BTW, I used to frequently see a shadow from Venus even when it wasn't at max when I was a kid in Montana during the winter...it stands out pretty well on a snowfield.
djellison
Well - currently it gets to about -1 - I'm thinking -2 or -3 when it's finished.

Looking at Pete's efforts to image the shadow of Venus at a brighter figure than that, it's JUST visible....but over a 50+ second exposure, the ISS will cover 60 degrees of sky, so any shadow would have moved so much I really doubt it would be noticeable in imagery. Maybe someone will see it if their eyes are really dark adapted, but it'll be a tough call.

Doug
ugordan
ISS moving rapidly might actually help the human eye to detect a shadow. The peripheral vision is best suited to detecting changes in light levels and subtly shifting shadows might be more easily detectable than faint stationary shadows. Still, magnitude -1 does seem a bit on the low side.
helvick
I just came across this interesting exercise to capture a shadow cast by Venus which reminded me of this thread. He has some good details on the technicalities of capturing this which do not bode well for any attempt to capture a shadow thrown by ISS - his Venus shadow's were captured from 4 minute exposures, F3.5 @ ISO 1600. Even if the ISS is as bright as -3 at a rough guess I think that a similar camera setup would require at least a 13 minute exposure during which time the ISS would cover around 50 deg.
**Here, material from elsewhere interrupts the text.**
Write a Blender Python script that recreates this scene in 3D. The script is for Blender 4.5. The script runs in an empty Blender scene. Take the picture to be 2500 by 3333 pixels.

The venus shadows are pretty cool though and I just love the target he chose to use.
djellison
Pete = Legend smile.gif Damn nice chap as well. Google for me + pete lawrence on Google and you'll see we go back about 6 years biggrin.gif

Doug
DDAVIS
The venus shadows are pretty cool though -snip-

I have observed the shadow of Venus several times. Here in Palm Springs my neighborhood is dark enough to allow Venus at dawn to 'illuminate' the interior of my car port, where I can stand holding a white illustration board and observe it's shadows free of surrounding lighting. One neat trick to seeing them is to place the white board or paper sheet at your right peripheral vision fairly nearby with the left arm extended so that hands shadow will fall on the paper. One can see the shadow edge easier when you wiggle your fingers, allowing the changing shadow border to stand out better. Once this is readily seen, it is striking to see shadows of palm tree leaves from a block away also sharply outlined, due to the near point source illumination.
the brighter Iridium flares should also cast detectable shadows, at least for a few moments.

Don
edstrick
A full-up low-light real-time image intensifier system might do the job. Definately not something for long exposure low-light work.
Rob Pinnegar
Right. Next trick: capturing shadows cast by Uranus or Vesta. wink.gif
Floyd
If the angle subtended by the ISS is less than the angle subtended by the sun (likely) then there will be no black shadow, but rather some lowering of intensity (partial eclipse). There are cool pictures of the ISS passing in front of the sun--it is relly small in comparison.
AndyG
Floyd, the shadows being discussed are from sunlight reflected by the ISS back to Earth. Given that the ISS is heading for Venus-bright, it should be possible to see shadows these under ideal conditions.